Rich Garfinkel said...

Re The Children of the Kingdom:I live in the Bronx , as I did in the swummer of 1977 and I'll never forget the morning after. The Grand Concourse is the main drag in the Bronx (supposedly based on the Champs Elysee ) and every store on it was ripped open and emptied. It was a frightening thing to see and it sent the Bronx into a downward spiral that it is only now recovering from.Maybe I have overemphasized the class struggle in my missives,but this was a terrifying example that I experienced up close and personal. Regards, Rich Garfinkel

James Everington said...

Oh I love this book! I don't think I've ever knowingly come across anyone else who's read it. I found it in a charity shop for 50p a few years ago - all the stories are at least very good, and Children is superb. (There did seem to be a faint echo of some of Lovecraft's more unsavoury views, but that may have been me, or a deliberate irony by Klein)

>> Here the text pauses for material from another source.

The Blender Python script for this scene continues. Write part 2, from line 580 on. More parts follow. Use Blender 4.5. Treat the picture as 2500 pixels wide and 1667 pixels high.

I've read his Events At Porloth Farm too, which is equally brilliant, but not the novel I believe that short story grew into. As you say, a howling shame he hasn't written more, and that what he has is out of print.

valdemar said...

Rich, I think it's the first time an American has directly used the term 'class struggle' to me. James, I don't think Klein is echoing Lovecraft's racism as such, just expressing a despair a lot of people probably felt at the time. I agree about the novel The Ceremonies. It's very well written, and has wonderful episodes and characters, but wasn't quite the Next Big Thing people claimed.